Other papers did not have a central argument at all, but simply discussed each sub-section one after another, sometimes without transitions, which meant that each strand failed to stand together into a cohesive whole. This was particularly jarring for the reader because it felt like four or five mini-papers stitched together instead of a carefully crafted argument. In an open book exam, you are not being tested on your ability to throw facts at the reader. Rather you are being tested on your ability to merge these facts into an insightful overarching argument that is persuasive, logical, and original. In the end, the papers in the second category were not as polished as those where the argument was integrated thoughtfully into a single edifice.
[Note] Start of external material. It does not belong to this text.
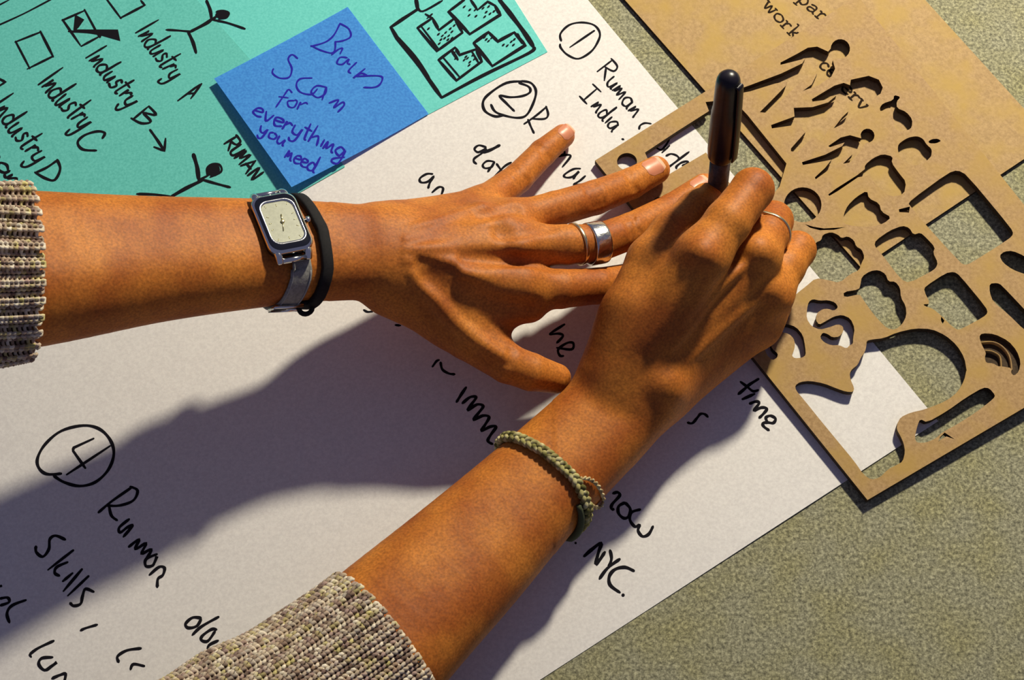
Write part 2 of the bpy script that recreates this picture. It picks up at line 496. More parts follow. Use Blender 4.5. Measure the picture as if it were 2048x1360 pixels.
def Z(ox, oy, s, pts): return [(ox + x / s, oy + y / s) for x, y in pts]
z2 = lambda *p: Z(560, 0, 3.2, p)
z3 = lambda *p: Z(1100, 0, 3.2, p)
# circled 1
ink.line(z2((1800, 262), (1795, 215), (1850, 160), (1930, 143), (2010, 160), (2047, 210), (2035, 265), (1990, 330), (1910, 375), (1840, 350), (1797, 305), (1793, 280)), 4.2)
ink.line(z2((2012, 195), (1855, 302)), 4.4)
ink.text('Ruman', (1194, 141), (1268, 238), (30, -26), 3.8)
ink.text('J', (1160, 193), (1178, 211), (26, -24), 3.8)
ink.text('ndia', (1182, 215), (1226, 266), (30, -26), 3.8)
# circled 2
ink.line(z2((1560, 520), (1450, 530), (1345, 595), (1300, 650), (1312, 710), (1375, 745), (1435, 738)), 5)
ink.line(z2((1350, 668), (1375, 712), (1430, 738), (1520, 755), (1580, 735), (1625, 650), (1638, 580), (1605, 530), (1540, 518)), 4.6)
ink.line(z2((1530, 530), (1592, 555), (1600, 590), (1550, 615), (1470, 622), (1405, 612), (1450, 662), (1500, 712)), 4.6)
ink.line(z2((1562, 795), (1640, 740), (1708, 682)), 4)
ink.line(z2((1702, 680), (1716, 735), (1690, 762), (1605, 760)), 4)
ink.line(z2((1587, 765), (1605, 810), (1626, 855)), 4)
z6b = lambda *p: Z(820, 200, 4.5325, p)
ink.line(z6b((1395, 465), (1400, 490), (1345, 515), (1420, 500), (1455, 515), (1380, 612)), 4)
ink.line(z6b((1545, 625), (1480, 630), (1400, 680), (1410, 705), (1470, 700), (1530, 650), (1500, 690), (1480, 720)), 4)
ink.line(z6b((1590, 690), (1540, 735), (1485, 770), (1560, 765), (1600, 760)), 4)
# dat / an
ink.line(z6b((690, 430), (625, 412), (585, 445), (620, 475), (690, 440), (650, 485), (585, 530), (580, 560), (605, 582)), 4.2)
ink.line(z6b((812, 412), (740, 450), (660, 480)), 6)
ink.line(z6b((760, 560), (700, 555), (660, 590), (680, 620), (740, 610), (765, 565), (735, 610), (705, 655)), 4)
ink.line(z6b((918, 568), (850, 610), (750, 718)), 4.2)
ink.line(z6b((785, 580), (820, 630), (855, 685)), 4)
ink.line(z6b((205, 670), (150, 670), (90, 710), (100, 745), (160, 740), (215, 690), (180, 750), (165, 800)), 4.2)
ink.line(z6b((200, 838), (260, 790), (300, 800), (285, 860)), 4.2)
# decides, seen inside and beside the cut-out board
z7 = lambda *p: Z(1160, 180, 5.23, p)
ink.line(z7((618, 410), (630, 370), (680, 345), (745, 352)), 3.8)
ink.line(z7((440, 512), (460, 520)), 4)
ink.line(z7((800, 605), (860, 622), (935, 520)), 3.8)
ink.line(z7((858, 655), (938, 580)), 3.8)
ink.line(z7((900, 690), (950, 668), (1010, 685), (1035, 720), (990, 760)), 4)
ink.line(z7((930, 805), (1030, 730), (1142, 645)), 4.2)
ink.line(z7((1010, 822), (1010, 800), (1060, 760), (1120, 745), (1125, 765), (1070, 790)), 4.2)
ink.line([(1243, 395), (1262, 388), (1271, 376)], 4)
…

The second category papers also failed to extensively cite course readings. They only had a few references and/or were conspicuously bare of citations to class materials. If you do not cite any class readings, and only discuss class concepts in a general sense, you are at a distinct disadvantage to someone who extensively cited course readings. Some of you cited outside material, which is great, but this does not replace the need to cite course materials.
Also worth noting, some students mischaracterized or misread Bahrani’s argument and did not try to support their claims. While the whole point of the assignment was to see you be creative and interpret the material, always make sure that you are offering support (in the form of quotations or extra explanation) for your interpretations of the source material. While I did not penalize anyone for what seemed to be misinterpretations, it is something to be careful about in the future. You cannot just make a claim about Bahrani. You must back up your claims with examples from the text....."
[1] Bruno Latour, Science in Action: How to Follow Scientists and Engineers through Society (Cambridge, MA: Harvard University Press, 1987), 33.